The condition of affairs in Paris at that time is illustrated by the fact that Marshall’s later letters, written from there, were not signed; and that they allude to the action of himself and his associates in the third person. Thus, writing from Paris, October 24, 1797, in the character of an anonymous private American to an unnamed correspondent, he says:—

“Causes which I am persuaded you have anticipated forbid me to allow that free range of thought and expression which could alone apologize for the intrusive character my letters bear. Having, however, offered what I cannot furnish, I go on to substitute something else perhaps not worth receiving.…

“Our ministers have not yet, nor do they seem to think it certain that they will be received. Indeed they make arrangements which denote an expectation of returning to America immediately. The captures of our vessels seem to be only limited by the ability to capture. That ability is increasing, as the government has let out to hardy adventurers the national frigates.

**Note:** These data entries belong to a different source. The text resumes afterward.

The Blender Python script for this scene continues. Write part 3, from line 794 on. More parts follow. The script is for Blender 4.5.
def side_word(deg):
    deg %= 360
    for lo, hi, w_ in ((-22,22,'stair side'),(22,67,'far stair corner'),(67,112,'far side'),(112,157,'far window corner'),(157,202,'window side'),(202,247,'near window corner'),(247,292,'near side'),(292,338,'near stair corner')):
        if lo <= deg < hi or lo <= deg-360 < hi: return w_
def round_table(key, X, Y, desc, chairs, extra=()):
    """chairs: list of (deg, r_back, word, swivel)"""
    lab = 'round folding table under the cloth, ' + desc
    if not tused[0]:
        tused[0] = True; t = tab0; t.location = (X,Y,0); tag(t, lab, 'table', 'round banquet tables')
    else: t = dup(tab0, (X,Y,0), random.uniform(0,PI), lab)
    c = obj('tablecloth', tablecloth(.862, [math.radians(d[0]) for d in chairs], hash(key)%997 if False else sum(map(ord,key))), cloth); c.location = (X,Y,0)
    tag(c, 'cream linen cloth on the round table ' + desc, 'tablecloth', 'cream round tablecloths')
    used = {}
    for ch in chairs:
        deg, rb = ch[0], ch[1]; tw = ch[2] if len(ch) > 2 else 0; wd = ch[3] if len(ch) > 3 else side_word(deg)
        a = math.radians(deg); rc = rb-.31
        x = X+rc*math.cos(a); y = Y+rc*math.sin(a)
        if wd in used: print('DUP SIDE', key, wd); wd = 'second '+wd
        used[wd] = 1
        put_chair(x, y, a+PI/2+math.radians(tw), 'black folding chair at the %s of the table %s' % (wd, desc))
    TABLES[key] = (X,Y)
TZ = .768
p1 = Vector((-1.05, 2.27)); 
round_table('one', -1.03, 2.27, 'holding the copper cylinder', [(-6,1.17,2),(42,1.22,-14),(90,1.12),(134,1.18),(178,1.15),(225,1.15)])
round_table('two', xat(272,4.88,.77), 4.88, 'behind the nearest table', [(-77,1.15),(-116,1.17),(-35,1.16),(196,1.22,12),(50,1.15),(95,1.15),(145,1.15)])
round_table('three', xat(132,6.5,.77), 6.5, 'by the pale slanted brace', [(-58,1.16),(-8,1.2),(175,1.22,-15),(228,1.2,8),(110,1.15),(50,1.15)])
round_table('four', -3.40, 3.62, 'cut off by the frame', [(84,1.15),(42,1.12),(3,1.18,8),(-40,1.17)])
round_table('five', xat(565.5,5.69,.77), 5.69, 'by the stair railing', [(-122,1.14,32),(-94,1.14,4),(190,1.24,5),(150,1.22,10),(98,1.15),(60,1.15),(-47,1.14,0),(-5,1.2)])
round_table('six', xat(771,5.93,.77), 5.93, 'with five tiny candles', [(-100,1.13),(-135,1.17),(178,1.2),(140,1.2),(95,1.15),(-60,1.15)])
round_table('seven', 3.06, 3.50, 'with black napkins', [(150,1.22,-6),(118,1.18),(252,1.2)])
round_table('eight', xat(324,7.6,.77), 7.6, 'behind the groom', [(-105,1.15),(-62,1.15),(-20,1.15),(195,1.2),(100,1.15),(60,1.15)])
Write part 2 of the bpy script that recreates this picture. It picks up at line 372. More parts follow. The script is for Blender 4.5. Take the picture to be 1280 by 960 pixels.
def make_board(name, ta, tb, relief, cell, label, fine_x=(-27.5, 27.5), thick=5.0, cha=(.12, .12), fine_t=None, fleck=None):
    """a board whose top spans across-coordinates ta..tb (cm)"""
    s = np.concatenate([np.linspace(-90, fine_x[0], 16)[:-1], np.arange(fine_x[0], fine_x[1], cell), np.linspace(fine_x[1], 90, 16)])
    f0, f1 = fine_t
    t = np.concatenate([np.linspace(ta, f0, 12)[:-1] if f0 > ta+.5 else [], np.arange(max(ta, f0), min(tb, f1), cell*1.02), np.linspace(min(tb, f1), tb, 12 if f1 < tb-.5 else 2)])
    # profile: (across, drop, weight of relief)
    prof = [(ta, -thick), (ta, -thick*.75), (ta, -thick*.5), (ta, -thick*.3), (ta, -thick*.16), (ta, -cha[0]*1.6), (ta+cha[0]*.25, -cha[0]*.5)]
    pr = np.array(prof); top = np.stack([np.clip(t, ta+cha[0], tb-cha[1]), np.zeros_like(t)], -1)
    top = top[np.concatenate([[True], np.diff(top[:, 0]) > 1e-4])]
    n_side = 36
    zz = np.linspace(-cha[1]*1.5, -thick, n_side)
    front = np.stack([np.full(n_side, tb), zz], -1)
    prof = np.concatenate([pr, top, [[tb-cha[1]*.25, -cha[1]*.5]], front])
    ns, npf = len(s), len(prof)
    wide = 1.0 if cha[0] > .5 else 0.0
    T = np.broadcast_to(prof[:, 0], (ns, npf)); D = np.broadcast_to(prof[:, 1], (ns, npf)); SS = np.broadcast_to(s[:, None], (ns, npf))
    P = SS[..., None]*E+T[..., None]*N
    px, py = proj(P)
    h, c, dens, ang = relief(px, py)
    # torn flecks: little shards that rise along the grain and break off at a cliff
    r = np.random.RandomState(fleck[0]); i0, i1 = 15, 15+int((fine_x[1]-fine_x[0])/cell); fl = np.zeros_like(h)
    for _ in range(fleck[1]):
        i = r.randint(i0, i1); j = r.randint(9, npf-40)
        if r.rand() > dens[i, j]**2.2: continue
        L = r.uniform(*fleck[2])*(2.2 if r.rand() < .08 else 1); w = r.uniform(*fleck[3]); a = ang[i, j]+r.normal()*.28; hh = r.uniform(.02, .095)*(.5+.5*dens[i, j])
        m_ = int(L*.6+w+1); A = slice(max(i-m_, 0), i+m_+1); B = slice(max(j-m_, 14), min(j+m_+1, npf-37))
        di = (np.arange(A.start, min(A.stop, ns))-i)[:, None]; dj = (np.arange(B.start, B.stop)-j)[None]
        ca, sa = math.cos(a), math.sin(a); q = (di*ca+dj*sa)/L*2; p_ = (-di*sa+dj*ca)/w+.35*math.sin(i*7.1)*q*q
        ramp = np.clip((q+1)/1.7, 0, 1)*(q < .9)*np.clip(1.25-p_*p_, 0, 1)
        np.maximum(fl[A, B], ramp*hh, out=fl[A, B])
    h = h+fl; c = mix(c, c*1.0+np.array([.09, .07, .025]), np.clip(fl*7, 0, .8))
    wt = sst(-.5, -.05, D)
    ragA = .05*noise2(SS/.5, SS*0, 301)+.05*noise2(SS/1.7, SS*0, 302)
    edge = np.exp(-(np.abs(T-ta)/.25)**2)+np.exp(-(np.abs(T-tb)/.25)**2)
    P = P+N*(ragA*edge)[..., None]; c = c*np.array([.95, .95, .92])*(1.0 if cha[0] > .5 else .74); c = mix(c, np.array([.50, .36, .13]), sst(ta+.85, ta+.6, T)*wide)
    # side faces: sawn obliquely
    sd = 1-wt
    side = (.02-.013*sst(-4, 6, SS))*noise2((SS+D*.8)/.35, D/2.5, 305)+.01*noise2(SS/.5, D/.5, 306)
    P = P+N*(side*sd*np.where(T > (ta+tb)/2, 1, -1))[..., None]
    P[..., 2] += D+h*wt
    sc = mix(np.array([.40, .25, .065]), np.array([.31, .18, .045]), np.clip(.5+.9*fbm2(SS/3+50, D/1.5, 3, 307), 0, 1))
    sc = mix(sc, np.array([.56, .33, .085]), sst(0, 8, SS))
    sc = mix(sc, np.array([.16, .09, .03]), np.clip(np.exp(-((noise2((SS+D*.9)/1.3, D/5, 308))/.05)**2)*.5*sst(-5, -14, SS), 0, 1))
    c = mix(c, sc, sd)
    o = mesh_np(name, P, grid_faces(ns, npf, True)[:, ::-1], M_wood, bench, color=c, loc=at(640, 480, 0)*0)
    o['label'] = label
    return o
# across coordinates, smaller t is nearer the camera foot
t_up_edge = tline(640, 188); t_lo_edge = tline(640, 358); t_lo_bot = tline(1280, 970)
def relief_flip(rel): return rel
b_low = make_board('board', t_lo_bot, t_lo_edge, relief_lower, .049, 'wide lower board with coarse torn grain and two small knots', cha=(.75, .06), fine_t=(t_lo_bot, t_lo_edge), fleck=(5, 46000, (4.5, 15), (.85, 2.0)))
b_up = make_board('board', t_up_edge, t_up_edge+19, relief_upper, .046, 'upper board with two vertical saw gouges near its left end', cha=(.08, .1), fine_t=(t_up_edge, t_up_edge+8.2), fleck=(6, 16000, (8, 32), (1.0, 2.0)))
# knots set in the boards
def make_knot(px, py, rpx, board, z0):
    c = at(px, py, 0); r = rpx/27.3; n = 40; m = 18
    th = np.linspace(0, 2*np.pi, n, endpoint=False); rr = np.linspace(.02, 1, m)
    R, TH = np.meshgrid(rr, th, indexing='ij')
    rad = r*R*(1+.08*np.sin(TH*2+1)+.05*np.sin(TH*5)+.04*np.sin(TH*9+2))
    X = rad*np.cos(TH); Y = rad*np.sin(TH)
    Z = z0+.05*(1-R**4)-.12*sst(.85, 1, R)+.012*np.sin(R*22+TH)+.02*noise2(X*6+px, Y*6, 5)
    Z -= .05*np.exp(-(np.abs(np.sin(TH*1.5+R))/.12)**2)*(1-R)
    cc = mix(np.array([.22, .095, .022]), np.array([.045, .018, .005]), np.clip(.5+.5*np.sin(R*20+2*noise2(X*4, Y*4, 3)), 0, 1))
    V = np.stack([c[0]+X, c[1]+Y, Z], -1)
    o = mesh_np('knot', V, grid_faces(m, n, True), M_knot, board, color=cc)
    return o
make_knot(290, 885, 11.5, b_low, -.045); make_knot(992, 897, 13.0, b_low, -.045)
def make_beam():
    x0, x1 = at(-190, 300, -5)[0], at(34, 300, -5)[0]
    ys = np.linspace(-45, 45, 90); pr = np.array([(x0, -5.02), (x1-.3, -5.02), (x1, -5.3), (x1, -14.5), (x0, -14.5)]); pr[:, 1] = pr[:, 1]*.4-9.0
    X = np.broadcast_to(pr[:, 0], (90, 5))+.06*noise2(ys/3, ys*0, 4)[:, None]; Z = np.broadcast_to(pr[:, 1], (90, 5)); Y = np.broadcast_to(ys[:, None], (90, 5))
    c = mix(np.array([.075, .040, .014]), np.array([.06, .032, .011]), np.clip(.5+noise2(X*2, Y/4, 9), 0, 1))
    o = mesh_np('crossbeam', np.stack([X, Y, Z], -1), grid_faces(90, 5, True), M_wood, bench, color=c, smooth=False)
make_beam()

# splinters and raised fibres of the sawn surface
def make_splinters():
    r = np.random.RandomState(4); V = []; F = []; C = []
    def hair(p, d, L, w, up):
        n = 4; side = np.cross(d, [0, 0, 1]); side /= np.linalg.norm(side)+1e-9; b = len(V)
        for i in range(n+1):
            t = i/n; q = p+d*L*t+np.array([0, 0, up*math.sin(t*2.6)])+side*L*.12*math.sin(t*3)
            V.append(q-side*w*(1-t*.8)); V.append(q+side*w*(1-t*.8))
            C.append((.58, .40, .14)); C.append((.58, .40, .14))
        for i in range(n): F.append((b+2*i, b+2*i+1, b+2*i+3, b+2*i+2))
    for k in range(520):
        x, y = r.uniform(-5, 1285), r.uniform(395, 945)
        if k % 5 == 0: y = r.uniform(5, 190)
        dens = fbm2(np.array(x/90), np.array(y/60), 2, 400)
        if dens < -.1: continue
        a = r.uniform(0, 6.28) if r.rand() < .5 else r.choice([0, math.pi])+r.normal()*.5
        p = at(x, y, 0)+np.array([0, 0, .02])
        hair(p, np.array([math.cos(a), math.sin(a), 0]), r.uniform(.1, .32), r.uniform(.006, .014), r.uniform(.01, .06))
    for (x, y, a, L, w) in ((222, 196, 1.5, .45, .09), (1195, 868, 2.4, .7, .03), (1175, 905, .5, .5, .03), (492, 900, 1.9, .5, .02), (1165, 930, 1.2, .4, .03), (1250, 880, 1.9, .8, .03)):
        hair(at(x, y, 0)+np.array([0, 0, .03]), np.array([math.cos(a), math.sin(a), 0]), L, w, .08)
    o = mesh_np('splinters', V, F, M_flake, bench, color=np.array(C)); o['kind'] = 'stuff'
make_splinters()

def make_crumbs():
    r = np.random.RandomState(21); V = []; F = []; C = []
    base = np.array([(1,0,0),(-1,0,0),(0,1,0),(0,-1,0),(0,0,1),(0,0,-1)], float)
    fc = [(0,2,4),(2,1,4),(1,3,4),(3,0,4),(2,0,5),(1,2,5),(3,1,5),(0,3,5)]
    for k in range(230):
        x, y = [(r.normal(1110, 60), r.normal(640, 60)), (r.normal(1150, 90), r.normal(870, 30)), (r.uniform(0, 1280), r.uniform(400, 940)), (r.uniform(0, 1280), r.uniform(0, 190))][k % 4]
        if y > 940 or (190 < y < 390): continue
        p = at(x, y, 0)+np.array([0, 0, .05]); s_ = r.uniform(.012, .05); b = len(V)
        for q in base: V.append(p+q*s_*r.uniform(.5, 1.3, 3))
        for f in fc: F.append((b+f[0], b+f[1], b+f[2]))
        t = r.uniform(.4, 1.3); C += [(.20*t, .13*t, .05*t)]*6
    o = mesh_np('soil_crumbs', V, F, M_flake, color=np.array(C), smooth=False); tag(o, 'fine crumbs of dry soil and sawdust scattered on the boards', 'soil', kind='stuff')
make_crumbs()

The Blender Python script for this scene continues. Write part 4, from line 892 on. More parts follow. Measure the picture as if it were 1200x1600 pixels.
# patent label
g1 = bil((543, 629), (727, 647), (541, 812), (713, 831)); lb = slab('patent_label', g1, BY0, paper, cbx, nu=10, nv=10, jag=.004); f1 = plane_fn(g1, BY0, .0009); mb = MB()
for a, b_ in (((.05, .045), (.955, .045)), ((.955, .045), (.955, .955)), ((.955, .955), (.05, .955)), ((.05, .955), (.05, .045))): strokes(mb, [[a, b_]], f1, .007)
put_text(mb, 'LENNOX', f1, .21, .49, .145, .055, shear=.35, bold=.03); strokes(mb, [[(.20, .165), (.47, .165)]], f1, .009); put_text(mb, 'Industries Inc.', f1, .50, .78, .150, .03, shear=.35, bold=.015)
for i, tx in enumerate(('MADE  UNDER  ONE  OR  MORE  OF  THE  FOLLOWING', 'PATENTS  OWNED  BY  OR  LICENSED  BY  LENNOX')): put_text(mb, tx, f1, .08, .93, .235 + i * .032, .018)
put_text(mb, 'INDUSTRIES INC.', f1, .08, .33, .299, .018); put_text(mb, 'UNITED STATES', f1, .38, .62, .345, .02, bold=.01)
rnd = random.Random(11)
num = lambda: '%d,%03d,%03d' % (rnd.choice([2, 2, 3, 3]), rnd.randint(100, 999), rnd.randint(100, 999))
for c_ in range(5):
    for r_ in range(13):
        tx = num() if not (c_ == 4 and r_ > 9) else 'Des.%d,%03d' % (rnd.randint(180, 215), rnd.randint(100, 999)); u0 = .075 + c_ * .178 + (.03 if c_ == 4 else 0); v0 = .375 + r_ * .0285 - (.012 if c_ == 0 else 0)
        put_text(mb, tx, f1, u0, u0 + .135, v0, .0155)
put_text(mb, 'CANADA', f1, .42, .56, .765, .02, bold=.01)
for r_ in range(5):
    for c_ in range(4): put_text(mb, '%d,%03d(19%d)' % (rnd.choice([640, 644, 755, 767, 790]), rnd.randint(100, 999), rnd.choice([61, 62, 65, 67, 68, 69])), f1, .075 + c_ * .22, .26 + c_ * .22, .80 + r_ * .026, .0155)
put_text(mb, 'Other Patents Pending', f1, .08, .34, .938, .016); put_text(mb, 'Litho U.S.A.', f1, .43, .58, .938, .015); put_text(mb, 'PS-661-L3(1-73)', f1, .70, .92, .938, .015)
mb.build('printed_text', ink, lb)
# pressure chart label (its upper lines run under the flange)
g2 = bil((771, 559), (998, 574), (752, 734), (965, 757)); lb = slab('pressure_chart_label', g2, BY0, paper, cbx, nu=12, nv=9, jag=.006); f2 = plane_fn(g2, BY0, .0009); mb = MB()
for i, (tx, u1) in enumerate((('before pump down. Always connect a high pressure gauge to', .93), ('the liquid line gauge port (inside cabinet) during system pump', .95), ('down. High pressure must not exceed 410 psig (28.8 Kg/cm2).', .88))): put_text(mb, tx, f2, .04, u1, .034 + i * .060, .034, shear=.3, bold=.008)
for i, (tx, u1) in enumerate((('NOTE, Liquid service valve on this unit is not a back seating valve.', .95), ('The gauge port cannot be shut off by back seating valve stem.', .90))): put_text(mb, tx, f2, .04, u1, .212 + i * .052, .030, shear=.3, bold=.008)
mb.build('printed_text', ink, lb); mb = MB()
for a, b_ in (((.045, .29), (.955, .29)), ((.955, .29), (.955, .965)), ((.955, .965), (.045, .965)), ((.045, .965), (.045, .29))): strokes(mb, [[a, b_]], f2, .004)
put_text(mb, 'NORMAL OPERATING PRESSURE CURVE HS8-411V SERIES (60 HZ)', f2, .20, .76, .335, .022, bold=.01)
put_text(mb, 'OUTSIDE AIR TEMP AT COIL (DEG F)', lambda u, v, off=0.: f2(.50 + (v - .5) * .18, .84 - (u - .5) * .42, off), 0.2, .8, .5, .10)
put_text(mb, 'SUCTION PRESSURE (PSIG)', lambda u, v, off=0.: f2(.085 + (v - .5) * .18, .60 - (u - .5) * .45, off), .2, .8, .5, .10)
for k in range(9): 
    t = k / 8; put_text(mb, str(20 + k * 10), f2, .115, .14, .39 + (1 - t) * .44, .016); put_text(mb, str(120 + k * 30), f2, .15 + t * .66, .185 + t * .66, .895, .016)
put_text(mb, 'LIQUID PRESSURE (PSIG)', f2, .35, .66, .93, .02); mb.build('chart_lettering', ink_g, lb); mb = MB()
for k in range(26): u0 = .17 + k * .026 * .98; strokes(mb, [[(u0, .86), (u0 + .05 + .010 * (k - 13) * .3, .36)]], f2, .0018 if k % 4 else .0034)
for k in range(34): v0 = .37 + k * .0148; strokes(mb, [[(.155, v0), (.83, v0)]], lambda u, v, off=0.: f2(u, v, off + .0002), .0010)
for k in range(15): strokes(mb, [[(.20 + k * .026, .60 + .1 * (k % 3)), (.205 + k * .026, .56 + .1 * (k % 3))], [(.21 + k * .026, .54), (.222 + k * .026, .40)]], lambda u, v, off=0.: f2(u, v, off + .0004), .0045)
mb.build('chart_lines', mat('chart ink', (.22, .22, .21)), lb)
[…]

Among those who plunder us, who are most active in this infamous business, and most loud in vociferating criminations equally absurd and untrue, are some unprincipled apostates who were born in America. The sea rovers by a variety of means seem to have acquired great influence in the government. This influence will be exerted to prevent an accommodation between the United States and France, and to prevent any regulations which may intercept the passage of the spoils they have made on our commerce, to their pockets. The government, I believe, is but too well disposed to promote their views.”

In a letter to Judge Peters, of Philadelphia, dated November 23, 1807, just after the Burr trial, after thanking his correspondent for a volume of “Admiralty Reports,” he has something to say of that case:—

“I have as yet been able only to peep into the book, not to read many of the cases. I received it while fatigued, and occupied with the most unpleasant case which has ever been brought before a judge in this or, perhaps, in any other country which affected to be governed by laws; since the decision of which I have been entirely from home. The day after the commitment of Colonel Burr for a misdemeanor I galloped to the mountains, whence I only returned in time to perform my North Carolina circuit, which terminates just soon enough to enable me to be here to open the court for the ancient dominion. Thus you perceive I have sufficient bodily employment to prevent my mind from perplexing itself about the attentions paid me in Baltimore and elsewhere. I wish I could have had as fair an opportunity to let the business go off as a jest here as you seem to have had in Philadelphia; but it was most deplorably serious, and I could not give the subject a different aspect by treating it in any manner which was in my power. I might, perhaps, have made it less serious to myself by obeying the public will, instead of the public law, and throwing a little more of the sombre upon others.”